Lisandro Suriel
GHOST ISLAND
As a child of the diaspora, no formal institution ever introduced the idea that our history and identity might extend beyond being a descendent of slavery. Ghost Island, seeks to build an epistemological framework and metaphor with which to document and process the dynamic and unseen influences of Caribbean identity; the Black imagination. By visually deconstructing New World-imagination, Ghost Island seeks to uncouple the Black and/or Caribbean narrative from the colonial sphere. Ghost Island also stands for Suriel's own insular background in Saint Martin, and connotes the New World-condition of complex overlapping histories and immateriality. Suriel proposes that the imaginative lens is arguably the best with which to view how folkloric figures act as an agent in history and animate cultural memory. As a documentary of imagination, Ghost Island posits the Black subconscious as a device for reconfiguring collective memory and reclaiming histories.
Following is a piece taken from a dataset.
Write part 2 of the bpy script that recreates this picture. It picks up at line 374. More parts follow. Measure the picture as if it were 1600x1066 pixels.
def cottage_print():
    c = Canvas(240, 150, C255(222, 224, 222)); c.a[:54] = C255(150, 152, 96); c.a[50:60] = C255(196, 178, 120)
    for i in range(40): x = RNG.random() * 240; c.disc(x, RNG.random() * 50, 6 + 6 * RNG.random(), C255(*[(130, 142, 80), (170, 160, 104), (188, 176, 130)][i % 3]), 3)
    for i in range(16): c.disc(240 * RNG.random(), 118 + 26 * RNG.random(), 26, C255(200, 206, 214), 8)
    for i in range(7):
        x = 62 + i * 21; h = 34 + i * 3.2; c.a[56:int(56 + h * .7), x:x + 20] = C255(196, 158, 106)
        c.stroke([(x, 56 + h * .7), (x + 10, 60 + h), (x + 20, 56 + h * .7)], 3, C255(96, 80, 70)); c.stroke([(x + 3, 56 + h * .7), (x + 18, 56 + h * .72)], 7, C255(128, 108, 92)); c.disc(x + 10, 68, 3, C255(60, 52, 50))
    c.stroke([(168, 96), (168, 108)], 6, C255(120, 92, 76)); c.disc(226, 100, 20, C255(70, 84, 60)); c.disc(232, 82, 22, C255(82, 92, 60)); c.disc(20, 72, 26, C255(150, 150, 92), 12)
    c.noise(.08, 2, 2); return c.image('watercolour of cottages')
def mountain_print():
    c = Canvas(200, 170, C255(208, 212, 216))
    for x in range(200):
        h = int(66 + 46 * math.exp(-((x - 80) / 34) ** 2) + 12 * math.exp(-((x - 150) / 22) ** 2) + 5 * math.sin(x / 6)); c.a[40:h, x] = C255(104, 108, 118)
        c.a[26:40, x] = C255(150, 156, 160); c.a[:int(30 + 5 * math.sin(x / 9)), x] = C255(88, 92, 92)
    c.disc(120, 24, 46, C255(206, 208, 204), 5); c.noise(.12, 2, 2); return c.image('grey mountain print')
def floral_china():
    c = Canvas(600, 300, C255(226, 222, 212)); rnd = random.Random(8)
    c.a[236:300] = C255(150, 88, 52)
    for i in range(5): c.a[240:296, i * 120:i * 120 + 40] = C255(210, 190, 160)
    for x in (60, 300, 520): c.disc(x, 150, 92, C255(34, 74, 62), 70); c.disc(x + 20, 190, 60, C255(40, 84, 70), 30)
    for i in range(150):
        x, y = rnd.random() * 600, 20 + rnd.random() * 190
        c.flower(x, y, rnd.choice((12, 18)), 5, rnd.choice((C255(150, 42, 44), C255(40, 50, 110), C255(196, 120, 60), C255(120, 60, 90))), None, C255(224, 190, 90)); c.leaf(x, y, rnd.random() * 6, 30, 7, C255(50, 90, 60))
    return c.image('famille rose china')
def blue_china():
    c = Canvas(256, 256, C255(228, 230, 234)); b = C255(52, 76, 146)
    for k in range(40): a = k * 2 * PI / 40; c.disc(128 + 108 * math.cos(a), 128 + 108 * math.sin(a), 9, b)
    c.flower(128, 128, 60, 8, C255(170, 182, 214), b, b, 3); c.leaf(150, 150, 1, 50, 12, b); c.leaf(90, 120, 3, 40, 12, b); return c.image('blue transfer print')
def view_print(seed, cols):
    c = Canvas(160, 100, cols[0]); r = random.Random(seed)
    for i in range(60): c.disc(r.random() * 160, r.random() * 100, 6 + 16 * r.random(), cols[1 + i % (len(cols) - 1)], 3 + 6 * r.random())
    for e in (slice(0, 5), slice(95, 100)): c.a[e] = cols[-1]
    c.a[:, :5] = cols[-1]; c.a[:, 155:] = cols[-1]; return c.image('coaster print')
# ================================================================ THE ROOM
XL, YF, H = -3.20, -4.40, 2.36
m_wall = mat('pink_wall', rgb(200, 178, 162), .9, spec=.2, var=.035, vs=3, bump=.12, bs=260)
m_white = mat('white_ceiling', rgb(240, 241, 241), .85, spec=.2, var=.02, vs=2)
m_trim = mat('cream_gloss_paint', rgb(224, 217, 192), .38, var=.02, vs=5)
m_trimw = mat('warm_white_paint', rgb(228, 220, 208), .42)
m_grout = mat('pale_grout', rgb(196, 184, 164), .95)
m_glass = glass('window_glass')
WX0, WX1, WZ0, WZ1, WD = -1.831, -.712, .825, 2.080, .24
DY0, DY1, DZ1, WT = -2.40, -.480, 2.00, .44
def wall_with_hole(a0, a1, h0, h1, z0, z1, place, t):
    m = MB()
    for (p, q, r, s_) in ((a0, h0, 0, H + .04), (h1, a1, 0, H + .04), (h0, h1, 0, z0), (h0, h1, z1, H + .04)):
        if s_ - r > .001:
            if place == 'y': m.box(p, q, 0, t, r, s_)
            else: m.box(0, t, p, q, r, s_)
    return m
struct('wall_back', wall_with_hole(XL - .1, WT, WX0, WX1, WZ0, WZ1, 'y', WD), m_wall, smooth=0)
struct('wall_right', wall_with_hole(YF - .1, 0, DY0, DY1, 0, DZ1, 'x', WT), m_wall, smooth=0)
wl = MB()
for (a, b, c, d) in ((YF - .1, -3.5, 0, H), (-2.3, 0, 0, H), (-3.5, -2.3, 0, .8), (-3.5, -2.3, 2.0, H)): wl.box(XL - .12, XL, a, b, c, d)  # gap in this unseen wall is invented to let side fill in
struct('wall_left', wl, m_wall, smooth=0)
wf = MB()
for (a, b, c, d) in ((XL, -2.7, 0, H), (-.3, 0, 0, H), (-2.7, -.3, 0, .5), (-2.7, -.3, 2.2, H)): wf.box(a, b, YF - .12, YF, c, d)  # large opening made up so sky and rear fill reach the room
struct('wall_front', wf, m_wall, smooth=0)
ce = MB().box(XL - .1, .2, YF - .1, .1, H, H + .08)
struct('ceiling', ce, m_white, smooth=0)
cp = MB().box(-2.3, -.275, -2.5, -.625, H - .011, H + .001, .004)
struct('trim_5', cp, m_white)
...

Importantly, Suriel’s process also includes interviews with people as a means of visual and empirical research. For Ghost Island, it is crucial that Suriel meets people and gets involved with the community on a more personal level. This is executed by means of audio-visual recording. In this way, oral story telling will always be the point of departure of his research/project. The objective of this research is to understand how the local populations visualize their ancestors, deities, and folkloric figures. With Ghost Island, Suriel tries to answer the three fundamental questions that underlie both his artistic research practice and his own ontology: What constitutes a Caribbean and/or Black identity? How can we imagine this identity? What cognitive tools can be developed to engage with Caribbean/Black identity?
Karim El Maktafi
SEARCHING FOR HERITAGE
Being born in Italy to a Moroccan family, my parents’ country of origin has always felt foreign to me. I would travel there every year to visit relatives, and I would experience it as an unfamiliar land to be discovered, both from a geographical and a cultural point of view. This journey of discovery started to have a direct influence on my identity and, in order to take full agency over it, I decided to make it part of my practice as a photographer.
Searching for Heritage started in 2015 as a visual research project on Moroccan youth, a demographic currently torn between the desire to blindly follow European trends and the pull of rediscovering and acknowledging the traditions passed down by the older generations. This discrepancy is also reflected in the environment and landscape around them, where a crude juxtaposition of big cities and dishevelled rural areas creates a contrasting tapestry.
Through this project, I set out to investigate my own roots through the faces and future prospects of younger Moroccans, portraying those that have a desire to emigrate to Europe in hope of better living conditions and those that instead prefer to stay and connect on a deeper level with their past, religion and family as elements of a collective identity.
This duality that strongly characterizes my project is the same that I recognize in my identity. Searching for Heritage has become my own personal exploration of what my life could have been if I were born in Morocco and grew up there; an alternate reality that I have slowly started to build up and is still not entirely revealed.